America At Large: Whether he was trying to divert attention from his misguided adventures in Iraq or attempting to create a new election issue, the former president of the Texas Rangers startled a joint session of Congress and a nationwide television audience last month when, in the midst of his annual State of the Union address, he made an abrupt left (or was it right?) turn and sailed into what sounded like a direct attack on Barry Bonds.
"To help children make right choices, they need good examples," said George W Bush. "Athletics play such an important role in our society, but, unfortunately, some in professional sports are not setting much of an example.
"The use of performance-enhancing drugs like steroids in baseball, football, and other sports is dangerous, and it sends the wrong message - that there are shortcuts to accomplishment, and that performance is more important than character. So tonight I call on team owners, union representatives, coaches, and players to take the lead, to send the right signal, to get tough, and to get rid of steroids now."
If he hoped to win votes by claiming the moral high ground on the issue he could have saved his breath. A recent poll commissioned by USA Today asked baseball fans whether their interest would be diminished were Major League stars identified as confirmed steroid users. Nearly half of the electorate responded that it would make no difference at all.
Two weeks ago US Attorney General John Ashcroft personally appeared at a grandiose announcement that the Justice Department had obtained a 42-count indictment against BALCO, the California drug lab which ranks as the world's foremost distributor of tetrahydrogestrinone (TGH), the designer steroid which this week proved the undoing of British sprinter Dwain Chambers, and which imperils the participation at least half a dozen of America's Athens Olympic hopefuls.
Four individuals were also indicted in the federal probe, including BALCO founder, CEO, and Bonds nutritionist Victor Conte and Greg Anderson, the San Francisco slugger's "personal trainer" who has for several seasons enjoyed a free run of the Giants' clubhouse as the most prominent member of Bonds's travelling posse.

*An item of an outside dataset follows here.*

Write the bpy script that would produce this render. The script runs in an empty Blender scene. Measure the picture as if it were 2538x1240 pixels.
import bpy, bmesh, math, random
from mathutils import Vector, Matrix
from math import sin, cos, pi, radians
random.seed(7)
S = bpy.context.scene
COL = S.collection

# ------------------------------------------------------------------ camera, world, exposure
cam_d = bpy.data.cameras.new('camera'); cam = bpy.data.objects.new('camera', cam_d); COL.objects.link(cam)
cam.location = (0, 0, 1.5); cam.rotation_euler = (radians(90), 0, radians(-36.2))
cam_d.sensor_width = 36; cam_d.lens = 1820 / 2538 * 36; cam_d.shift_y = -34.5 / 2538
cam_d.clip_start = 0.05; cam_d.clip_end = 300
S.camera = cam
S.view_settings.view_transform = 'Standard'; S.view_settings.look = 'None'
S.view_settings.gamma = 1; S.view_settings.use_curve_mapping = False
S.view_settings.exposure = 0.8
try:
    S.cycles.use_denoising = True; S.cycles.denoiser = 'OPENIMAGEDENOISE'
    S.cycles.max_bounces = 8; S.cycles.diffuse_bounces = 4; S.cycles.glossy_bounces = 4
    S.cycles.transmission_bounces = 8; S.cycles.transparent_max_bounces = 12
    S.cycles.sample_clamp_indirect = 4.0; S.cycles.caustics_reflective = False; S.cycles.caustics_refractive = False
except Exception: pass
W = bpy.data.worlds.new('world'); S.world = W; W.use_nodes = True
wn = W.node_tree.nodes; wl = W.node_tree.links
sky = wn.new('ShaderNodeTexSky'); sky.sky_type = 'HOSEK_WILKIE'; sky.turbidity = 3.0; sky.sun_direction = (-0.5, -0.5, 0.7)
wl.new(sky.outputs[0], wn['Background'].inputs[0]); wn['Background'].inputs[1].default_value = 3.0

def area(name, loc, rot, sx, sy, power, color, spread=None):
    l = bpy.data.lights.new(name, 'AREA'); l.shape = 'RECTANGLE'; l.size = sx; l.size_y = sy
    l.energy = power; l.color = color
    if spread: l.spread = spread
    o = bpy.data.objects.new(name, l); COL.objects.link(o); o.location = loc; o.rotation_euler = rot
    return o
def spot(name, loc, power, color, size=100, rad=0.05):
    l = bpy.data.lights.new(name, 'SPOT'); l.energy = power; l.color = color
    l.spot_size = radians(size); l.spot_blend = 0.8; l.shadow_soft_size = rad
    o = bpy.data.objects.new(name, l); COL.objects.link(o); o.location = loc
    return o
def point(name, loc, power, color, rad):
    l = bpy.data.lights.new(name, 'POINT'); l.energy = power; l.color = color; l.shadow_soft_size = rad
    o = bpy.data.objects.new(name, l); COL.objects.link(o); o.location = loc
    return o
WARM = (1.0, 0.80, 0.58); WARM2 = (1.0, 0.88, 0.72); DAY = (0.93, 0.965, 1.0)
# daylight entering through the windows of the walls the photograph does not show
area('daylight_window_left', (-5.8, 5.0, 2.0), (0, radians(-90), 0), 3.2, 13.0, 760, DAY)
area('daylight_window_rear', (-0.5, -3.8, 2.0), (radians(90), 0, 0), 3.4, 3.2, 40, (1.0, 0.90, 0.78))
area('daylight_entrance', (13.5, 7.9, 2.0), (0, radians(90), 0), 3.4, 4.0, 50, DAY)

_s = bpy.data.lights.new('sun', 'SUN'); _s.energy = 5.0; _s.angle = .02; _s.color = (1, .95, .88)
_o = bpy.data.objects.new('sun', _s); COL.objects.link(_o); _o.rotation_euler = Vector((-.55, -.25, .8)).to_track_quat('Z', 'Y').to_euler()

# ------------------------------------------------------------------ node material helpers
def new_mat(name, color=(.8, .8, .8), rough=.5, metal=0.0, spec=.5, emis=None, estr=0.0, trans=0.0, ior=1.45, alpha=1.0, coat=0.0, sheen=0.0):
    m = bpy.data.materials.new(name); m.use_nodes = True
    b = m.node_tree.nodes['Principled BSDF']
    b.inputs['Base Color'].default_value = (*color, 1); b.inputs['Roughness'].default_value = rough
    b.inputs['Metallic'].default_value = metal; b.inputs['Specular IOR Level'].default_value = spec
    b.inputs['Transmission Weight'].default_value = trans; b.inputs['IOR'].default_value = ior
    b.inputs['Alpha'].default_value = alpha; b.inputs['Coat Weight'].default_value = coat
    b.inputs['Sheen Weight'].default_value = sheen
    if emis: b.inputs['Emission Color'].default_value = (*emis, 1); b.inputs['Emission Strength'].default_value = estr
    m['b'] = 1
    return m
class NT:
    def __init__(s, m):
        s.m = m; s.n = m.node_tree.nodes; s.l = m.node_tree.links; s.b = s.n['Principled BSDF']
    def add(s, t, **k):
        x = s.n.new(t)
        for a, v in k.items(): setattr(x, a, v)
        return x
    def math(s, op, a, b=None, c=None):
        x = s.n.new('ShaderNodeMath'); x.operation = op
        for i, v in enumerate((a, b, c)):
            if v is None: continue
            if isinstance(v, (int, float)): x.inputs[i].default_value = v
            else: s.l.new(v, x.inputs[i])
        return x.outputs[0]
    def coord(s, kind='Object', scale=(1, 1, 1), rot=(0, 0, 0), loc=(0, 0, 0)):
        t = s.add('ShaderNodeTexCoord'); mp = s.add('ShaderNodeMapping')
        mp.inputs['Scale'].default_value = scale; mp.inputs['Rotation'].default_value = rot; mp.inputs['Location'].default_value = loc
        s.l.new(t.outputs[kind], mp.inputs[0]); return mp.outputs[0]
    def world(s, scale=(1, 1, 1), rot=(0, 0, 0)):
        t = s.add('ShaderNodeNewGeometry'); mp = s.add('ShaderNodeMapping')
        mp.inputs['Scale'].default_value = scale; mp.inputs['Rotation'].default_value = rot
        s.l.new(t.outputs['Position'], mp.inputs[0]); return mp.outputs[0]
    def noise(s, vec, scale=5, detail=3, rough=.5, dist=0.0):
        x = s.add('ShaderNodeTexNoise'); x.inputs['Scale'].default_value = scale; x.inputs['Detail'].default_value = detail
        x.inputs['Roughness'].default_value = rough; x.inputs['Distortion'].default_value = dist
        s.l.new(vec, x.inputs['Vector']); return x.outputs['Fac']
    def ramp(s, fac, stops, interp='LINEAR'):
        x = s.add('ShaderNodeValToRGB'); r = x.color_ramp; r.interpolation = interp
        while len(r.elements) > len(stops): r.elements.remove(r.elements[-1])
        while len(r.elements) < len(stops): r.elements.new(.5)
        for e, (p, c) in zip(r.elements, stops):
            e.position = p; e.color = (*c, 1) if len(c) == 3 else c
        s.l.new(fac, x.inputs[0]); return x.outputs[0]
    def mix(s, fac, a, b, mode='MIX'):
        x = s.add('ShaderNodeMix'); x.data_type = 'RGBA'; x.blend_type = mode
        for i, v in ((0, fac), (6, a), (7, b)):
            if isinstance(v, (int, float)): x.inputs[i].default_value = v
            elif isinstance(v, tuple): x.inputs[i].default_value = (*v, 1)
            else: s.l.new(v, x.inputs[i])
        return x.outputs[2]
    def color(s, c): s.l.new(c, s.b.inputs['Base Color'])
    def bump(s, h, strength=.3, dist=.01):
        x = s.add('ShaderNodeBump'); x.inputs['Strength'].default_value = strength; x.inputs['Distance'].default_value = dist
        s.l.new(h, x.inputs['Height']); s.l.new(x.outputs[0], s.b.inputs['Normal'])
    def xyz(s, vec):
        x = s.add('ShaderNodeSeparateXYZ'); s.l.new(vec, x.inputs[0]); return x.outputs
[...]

The names of Bonds, the Yankees' Jason Giambi, and newly-acquired New York outfielder Gary Sheffield all appeared on BALCO's client list obtained when the feds raided the lab, and all three were subpoenaed to testify before the Grand Jury which produced the Conte and Anderson indictments.
Under a newly-adopted scheme in which baseball was supposed to clean up its own mess, all major leaguers were tested for steroids last season. The arrangement was supposed to be that it would be a one-shot deal if fewer than five per cent tested positive.
Neither TGH nor its ancient cousin andro were among the substances tested for, but seven per cent of the players failed the test anyway. In keeping with its agreement with the Players Association, the names of those stupid enough to be caught despite advance warning have been withheld by Major League Baseball.
Significantly, in the first season following mandatory testing, not a single major league player hit as many as 50 home runs last summer, the first time that has happened since 1993. (In a mini-press conference in the Giants' dugout when he reported to spring training in Arizona last week, Bonds, who shattered baseball's single-season record when he hit 73 homers in 2001, offered an explanation which was, to say the least, original: Bonds, who hit 45 last year, claimed the baseballs used in 2003 were for some reason "softer" than in preceding seasons.
When Giambi showed up at the Yankees' complex in Tampa his appearance, if not his chemical composition, had been so visibly altered over the off-season that all three New York tabloids felt obliged to run headlines over pictures of his new body. "Here's the Skinny," trumped the Post. The Daily News described the transformation as "Slim Fast", while Newsday described the first baseman as "The Thin Man". Giambi claimed he had lost approximately 15 lbs from last year's playing weight by "cutting out fast food," thereby shifting the focus from BALCO to McDonald's.
Sheffield, also in a denial mode, offered to urinate on the spot, while Bonds said: "They can test me every day if they choose to," a grandstand claim if ever there was one, since, (a) the Players Association wouldn't allow it, and, (b) said testing wouldn't include Andro, THG, or whatever "nutritional supplement" BALCO might have cooked up over the winter in its ever-vigilant attempt to stay one step ahead of the law.
Suffice it to say the questions being asked at major league camps right now will continue to be asked all season, particularly should Bonds, deprived of his nutritionist, and Giambi, deprived of his Big Macs, experience significant statistical free-falls.
In Mesa, Arizona, Chicago Cubs manager Dusty Baker compared the current inquisition to "McCarthyism". Baker was for 10 seasons Bonds's manager in San Francisco, and now manages Sammy Sosa, who, while not connected to the BALCO probe, continues to be regarded with suspicion. (Sosa, who was caught red-handed using a doctored bat last summer, is at the very least a confirmed cheat.)
At his initial meeting with the press a few days ago, Baker pleaded ignorance. Straining credulity, he said he'd never seen evidence of steroid use among any of his players and that, moreover, "I wouldn't know what somebody using steroids even looks like."
We could help him a bit with that one. He'd look a lot like Barry Bonds.